§ Task instructions:
Please determine how many lines of the material include the word "empty", and respond with nothing but that number.

§ Recorded data:
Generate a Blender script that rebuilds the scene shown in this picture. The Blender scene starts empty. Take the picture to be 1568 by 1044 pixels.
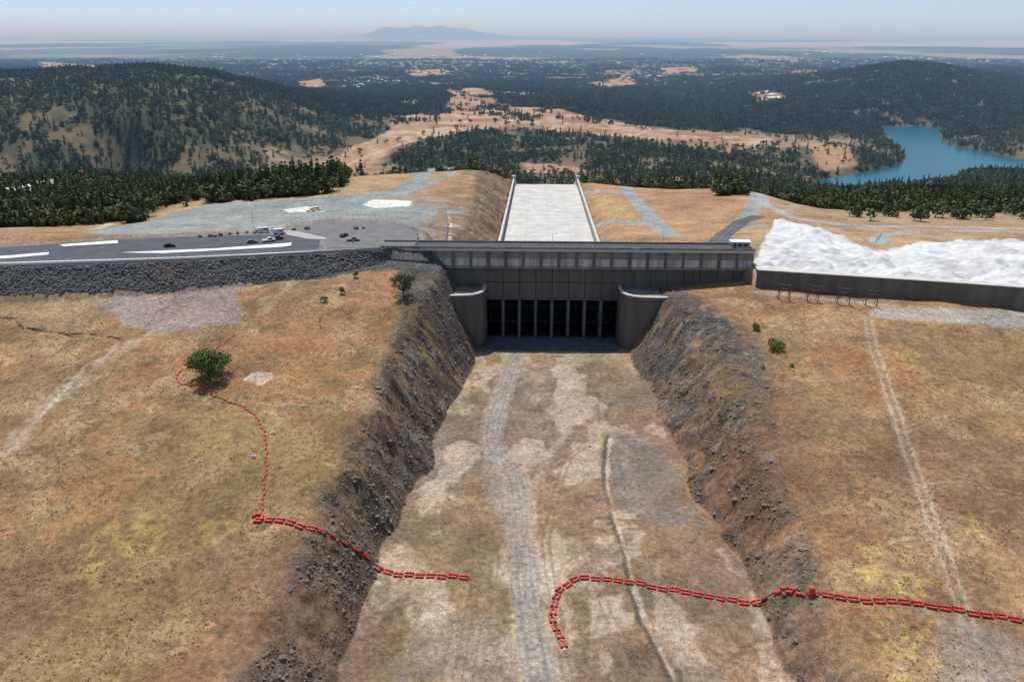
import bpy, math, random
import numpy as np
from mathutils import Vector
random.seed(7); rng=np.random.default_rng(11)
sc=bpy.context.scene
# ------------------------------------------------------------ survey helpers
F=1220.0; TH=math.atan(472/1220.0); CH=120.0
cT,sT=math.cos(TH),math.sin(TH)
def ray(px,py):
    dx=(px-784)/F; dy=(522-py)/F
    return dx, cT+dy*sT, -sT+dy*cT
def UN(px,py,z):
    a,b,c=ray(px,py); t=(CH-z)/(-c)
    return a*t,b*t
def sstep(a,b,x):
    t=np.clip((x-a)/(b-a),0,1); return t*t*(3-2*t)
def vnoise(x,y,seed=0):
    xi=np.floor(x).astype(np.int64); yi=np.floor(y).astype(np.int64)
    xf=x-xi; yf=y-yi
    u=xf*xf*(3-2*xf); v=yf*yf*(3-2*yf)
    def h(a,b):
        n=(a*374761393+b*668265263+seed*974634777)&0xffffffff
        n=((n^(n>>13))*1274126177)&0xffffffff
        return ((n^(n>>16))&0xffff)/65535.0
    return (h(xi,yi)*(1-u)+h(xi+1,yi)*u)*(1-v)+(h(xi,yi+1)*(1-u)+h(xi+1,yi+1)*u)*v
def fbm(x,y,s,o=4,seed=0):
    r=0;a=1;t=0
    for i in range(o):
        r=r+a*vnoise(x/s+31.7*i,y/s-17.3*i,seed+i); t+=a; a*=.5; s*=.5
    return r/t      # 0..1
# ------------------------------------------------------------ height field
YAW=math.radians(1.9); OX,OY=16.5,312.5
cy,sy=math.cos(YAW),math.sin(YAW)
def to_local(x,y):
    dx=x-OX; dy=y-OY
    return dx*cy-dy*sy, dx*sy+dy*cy
def to_world(u,v): return OX+u*cy+v*sy, OY-u*sy+v*cy
cl=[UN(p[0],p[1],39) for p in [(-500,412),(0,410),(280,400),(500,388),(578,382)]]
cl+= [to_world(-66,-1),to_world(79,-1)]
wl=[UN(p[0],p[1],33) for p in [(1160,414),(1300,423),(1440,432),(1568,441),(1750,462)]]
WEIR=wl
cl+=wl+[(wl[-1][0]+200,wl[-1][1]-60)]
cl.insert(0,(-3000,cl[0][1]))
CLX=np.array([p[0] for p in cl]); CLY=np.array([p[1] for p in cl])
def yc(x): return np.interp(x,CLX,CLY)
TY=[60,123,143,169,201,239,275,304,330]
TL=[-36,-33,-33.5,-32,-26,-21,-17,-13,-12]; TR=[56,55,55,54.5,51.5,51,49,46.5,45]
def toeL(y): return np.interp(y,TY,TL)+3.4*(fbm(y,y*0,14,3,5)-.5)*2*sstep(300,285,y)
def toeR(y): return np.interp(y,TY,TR)+3.4*(fbm(y,y*0+9,16,3,6)-.5)*2*sstep(300,285,y)
def kL(y): return np.interp(y,[120,134,164,216,265,300],[.95,1.1,1.5,1.5,1.55,2.1])
def kR(y): return np.interp(y,[120,150,190,231,265,300],[1.2,1.3,1.15,1.0,1.05,1.8])
def smin(a,b,k):
    h=np.clip(.5+.5*(b-a)/k,0,1); return b*(1-h)+a*h-k*h*(1-h)
def hfront(x,y):
    s=np.clip((y-120)/180,0,1.08)
    base=(fbm(x,y,60,4,1)-.5)*4.5+(fbm(x,y,9,3,2)-.5)*.9
    hL=11+20.5*s**1.15+base
    hR=7.5+19*s**.9+base
    d=yc(x)-y
    E=np.interp(x,[-60,-50,-17,40,50,95,180],[38.8,36,21.5,21.5,22,26.2,28.5])
    hL=np.maximum(hL,E-np.clip(d,0,None)*.85+(fbm(x,y,2.2,2,8)-.5)*1.3)
    lim=E+ d*.05+4*sstep(12,50,d)
    hR=np.where(x>40,smin(hR,lim+base*.2,3),hR)
    dl=toeL(y)-x; dr=x-toeR(y)
    rn=(fbm(x,y*.6,7,4,3)-.5)
    rn2=(fbm(x,y,2.4,3,4)-.5)
    rib=(fbm(x*.25,y,5,3,9)-.5)     # strata ribs running down the slope
    zl=dl*kL(y)+(rn*4.2+rib*3.5)*sstep(0,4,dl)+rn2*1.8*sstep(0,2,dl)
    zr=dr*kR(y)+(rn*4.2+rib*3.5)*sstep(0,4,dr)+rn2*1.8*sstep(0,2,dr)
    z=np.where(x<15,smin(hL,zl,3.5),smin(hR,zr,4.5))
    fl=(fbm(x,y,20,4,12)-.5)*1.1+(fbm(x,y,3,3,13)-.5)*.35
    z=np.maximum(z,fl)
    return z
CP=[ # px,py,z
(-300,352,34),(0,350,30),(120,352,34),(-300,330,0),(0,335,2),(120,338,12),
(270,330,26),(400,322,26),(520,318,26),(640,340,26),(680,370,27),(560,300,25),(420,305,25),(600,285,23),(650,268,22),(700,262,20),(745,262,17),(720,300,20),
(200,312,-15),(60,312,-30),(-200,310,-40),(300,300,5),(420,285,8),(520,278,8),
(0,285,-80),(120,280,-85),(250,275,-85),(-300,270,-110),
(380,258,-128),(200,245,-125),(0,245,-115),(100,225,-95),(300,215,-85),
(0,195,-60),(200,190,-55),(0,158,-22),(240,155,-20),(380,170,-50),(0,132,-5),(120,112,10),(240,113,8),(340,128,-8),(400,140,-35),(470,170,-80),(540,195,-120),(450,225,-125),(-300,128,0),(-300,180,-50),
(700,240,-138),(830,245,-142),(620,200,-122),(700,165,-112),(900,205,-128),(1000,220,-130),(750,140,-118),(1000,150,-140),(600,130,-140),(500,140,-120),(1100,130,-145),(1200,115,-145),(850,175,-118),(1000,190,-125),(850,120,-150),(480,125,-130),
(960,350,12),(1060,340,14),(1000,300,8),(1120,290,7),(930,285,3),(1160,320,13),(1130,355,22),
(1200,400,31),(1200,362,31),(1300,410,30),(1400,405,29),(1568,425,30),(1320,382,26),(1450,372,24),(1568,370,22),(1800,380,22),(1800,450,30),(1160,385,31),
(1250,345,16),(1400,348,15),(1568,345,12),(1800,345,10),(1568,322,-15),(1400,325,-12),(1250,318,-5),(1300,303,-60),(1568,303,-70),(1450,300,-75),(1800,310,-50),
(1150,272,-110),(1250,292,-150),(1100,250,-140),(1200,250,-150),
(1400,265,-168),(1500,255,-168),(1400,215,-168),(1568,257,-168),(1700,262,-168),(1300,278,-168),
(1300,235,-145),(1340,225,-150),(1520,212,-140),(1568,228,-148),(1568,190,-125),(1470,185,-130),(1300,185,-135),(1380,150,-85),(1290,125,-75),(1380,97,-5),(1340,103,-25),(1440,108,-30),(1500,125,-75),(1240,115,-125),(1600,130,-110),(1568,275,-152),(1700,200,-120),(1900,230,-130)]
pts=[UN(p[0],p[1],p[2])+(p[2],) for p in CP]
pts+=[(-60,820,-45),(20,850,-50),(100,820,-45),(200,820,-50),(-60,1150,-120),(60,1150,-125),(300,1100,-120),(-250,700,-20),(-300,900,-90),(330,800,-60),
(-8000,9000,-160),(0,9000,-165),(8000,9000,-165),(-4000,7000,-140),(0,6500,-155),(4500,7000,-155),(2500,6000,-140),(-5000,4000,-40),(-2500,4500,-90),(-1000,4500,-125),(4500,3500,-110)]
pts=np.array(pts)
def warp(x,y): return np.stack([x/y*1.3,np.log(y)],-1)
Q=warp(pts[:,0],pts[:,1]); n=len(Q)
def phi(r2): return .5*r2*np.log(r2+1e-12)
K=phi(((Q[:,None]-Q[None])**2).sum(-1))+np.eye(n)*2e-4
P=np.c_[np.ones(n),Q]
A=np.block([[K,P],[P.T,np.zeros((3,3))]])
W=np.linalg.solve(A,np.r_[pts[:,2],0,0,0])
def hback(x,y):
    shp=x.shape; x=x.ravel(); y=np.maximum(y.ravel(),250)
    out=np.empty(x.size)
    for i in range(0,x.size,60000):
        q=warp(x[i:i+60000],y[i:i+60000])
        r2=(q[:,0,None]-Q[None,:,0])**2+(q[:,1,None]-Q[None,:,1])**2
        out[i:i+60000]=phi(r2)@W[:n]+W[n]+q@W[n+1:]
    far=sstep(6500,10000,y)
    out=out*(1-far)-165*far
    m=sstep(700,2200,y)*(1-sstep(12000,25000,y))
    out+=m*((fbm(x,y,900,5,21)-.5)*46+(fbm(x,y,220,3,22)-.5)*14)*np.where(y>6000,.75,1)
    m2=sstep(350,600,y)
    out+=m2*(fbm(x,y,60,4,23)-.5)*5+(fbm(x,y,12,3,24)-.5)*.8
    # far isolated buttes
    fm=y>38000
    if fm.any():
        xf,yf=x[fm],y[fm]; ad=0
        for (bx,bw,bh) in [(-4800,2300,270),(-6400,1700,210),(-3000,1500,230),(-8300,2000,130),(-1300,1700,130),(-5200,600,150),(-4100,500,140),(-6900,500,90),(-2500,500,90)]:
            ad=ad+bh*np.exp(-((xf-bx)/bw)**2-((yf-47000)/3500)**2)*(.65+.7*fbm(xf,yf,900,3,27))
        out[fm]+=ad
    return out.reshape(shp)
def sdist(poly,x,y):
    p=np.array(poly); d=np.full(x.shape,1e18); ins=np.zeros(x.shape,bool)
    for i in range(len(p)):
        a=p[i]; b=p[(i+1)%len(p)]; e=b-a
        t=np.clip(((x-a[0])*e[0]+(y-a[1])*e[1])/(e@e+1e-9),0,1)
        d=np.minimum(d,(x-a[0]-t*e[0])**2+(y-a[1]-t*e[1])**2)
        c=((a[1]>y)!=(b[1]>y))
        xx=(b[0]-a[0])*(y-a[1])/(b[1]-a[1]+1e-12)+a[0]
        ins^=(c&(x<xx))
    d=np.sqrt(d); return np.where(ins,-d,d)
LOTPX=[(-500,412),(0,410),(280,400),(500,388),(585,382),(646,382),(646,352),(600,336),(520,333),(440,343),(428,356),(330,355),(200,362),(60,372),(-500,380)]
LOT=[UN(a,b,39) for a,b in LOTPX]
LAKEPX=[(1345,196),(1400,193),(1450,196),(1438,206),(1450,222),(1500,232),(1568,246),(1700,252),(1900,262),(1900,280),(1700,276),(1568,268),(1475,264),(1450,278),(1380,282),(1340,289),(1240,293),(1220,286),(1260,275),(1335,262),(1378,254),(1388,240),(1372,222),(1350,212)]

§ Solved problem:
2